El líder de la Mayoría Moral, Jerry Falwell, lo viene diciendo desde los años ochenta: «Ha llegado el tiempo de invocar el retorno de América a sus raíces morales. Es el tiempo de volver a Dios. ¡Necesitamos una recuperación de nuestra vida recta basada en la confesión de nuestros pecados y en el arrepentimiento de corazón si queremos seguir siendo la tierra de la libertad y la casa de los que tienen coraje! Estoy convencido de que Dios está llamando a millones de americanos de la mayoría silenciosa para unirse en la cruzada de la Mayoría Moral que regenerará América. ¿No empezarás tú, desde ahora, a rezar con nosotros para revitalizar América?» Muchos ya lo están haciendo. Tres cuartas partes de los encuestados declaraban a Life a fines de 1994 que rezan al menos una vez al día, y un 23% afirma que ha sentido la presencia de un ser divino y auxiliador mientras oraba. Casi un 95% asegura que sus oraciones son escuchadas.

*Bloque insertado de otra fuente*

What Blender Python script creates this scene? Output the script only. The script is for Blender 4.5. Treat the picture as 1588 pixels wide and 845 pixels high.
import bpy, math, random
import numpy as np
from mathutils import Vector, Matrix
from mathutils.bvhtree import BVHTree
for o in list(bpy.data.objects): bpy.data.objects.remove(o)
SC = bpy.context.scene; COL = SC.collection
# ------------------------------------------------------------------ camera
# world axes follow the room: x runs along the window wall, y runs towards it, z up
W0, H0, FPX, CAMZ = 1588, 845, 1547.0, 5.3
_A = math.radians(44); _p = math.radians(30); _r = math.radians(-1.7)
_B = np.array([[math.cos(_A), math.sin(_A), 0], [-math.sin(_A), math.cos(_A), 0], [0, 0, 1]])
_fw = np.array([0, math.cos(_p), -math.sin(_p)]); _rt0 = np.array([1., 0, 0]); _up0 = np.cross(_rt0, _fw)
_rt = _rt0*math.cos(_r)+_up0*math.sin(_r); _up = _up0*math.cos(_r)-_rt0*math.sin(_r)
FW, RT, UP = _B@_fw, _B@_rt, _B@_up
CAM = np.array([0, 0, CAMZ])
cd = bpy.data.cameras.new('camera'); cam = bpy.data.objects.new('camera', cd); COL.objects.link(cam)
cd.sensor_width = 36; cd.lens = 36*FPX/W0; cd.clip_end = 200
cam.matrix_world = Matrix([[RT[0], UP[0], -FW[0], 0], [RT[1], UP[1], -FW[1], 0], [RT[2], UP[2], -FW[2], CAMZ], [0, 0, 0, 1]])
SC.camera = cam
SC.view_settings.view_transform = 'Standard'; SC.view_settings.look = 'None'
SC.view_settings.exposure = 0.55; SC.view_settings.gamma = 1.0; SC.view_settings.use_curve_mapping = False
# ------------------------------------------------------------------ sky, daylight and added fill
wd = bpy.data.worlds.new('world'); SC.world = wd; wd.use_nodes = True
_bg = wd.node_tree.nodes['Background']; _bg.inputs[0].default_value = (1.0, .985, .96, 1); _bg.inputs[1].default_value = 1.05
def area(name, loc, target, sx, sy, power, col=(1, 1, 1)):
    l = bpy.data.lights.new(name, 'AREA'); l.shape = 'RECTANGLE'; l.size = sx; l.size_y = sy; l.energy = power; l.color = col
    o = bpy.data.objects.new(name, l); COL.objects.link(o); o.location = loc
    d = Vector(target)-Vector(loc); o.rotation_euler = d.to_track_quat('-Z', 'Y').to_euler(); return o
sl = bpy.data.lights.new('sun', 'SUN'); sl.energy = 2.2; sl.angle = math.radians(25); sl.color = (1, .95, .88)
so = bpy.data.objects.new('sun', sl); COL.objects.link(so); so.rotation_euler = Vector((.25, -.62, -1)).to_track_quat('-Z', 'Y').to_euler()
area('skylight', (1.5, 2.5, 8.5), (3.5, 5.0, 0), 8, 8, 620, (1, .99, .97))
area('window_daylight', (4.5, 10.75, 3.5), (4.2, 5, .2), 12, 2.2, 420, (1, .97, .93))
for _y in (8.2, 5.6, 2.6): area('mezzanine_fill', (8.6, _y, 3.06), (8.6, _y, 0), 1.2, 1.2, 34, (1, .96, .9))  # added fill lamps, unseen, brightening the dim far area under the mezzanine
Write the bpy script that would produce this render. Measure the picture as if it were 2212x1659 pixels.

Lo mismo que ha expresado, cuando tuvo ocasión, el presidente Clinton. La fe une a los norteamericanos. Y no sólo para ser felices en el más allá, sino para serlo aquí a través del éxito económico, mezclando la confianza en Dios con la confianza en el poder de sus empresas. No hay pueblo de más religiosidad institucional, como tampoco hay un país de mejores y más acendrados hombres y mujeres de empresa, una población que mejor acople el culto a Dios y el amor al dinero.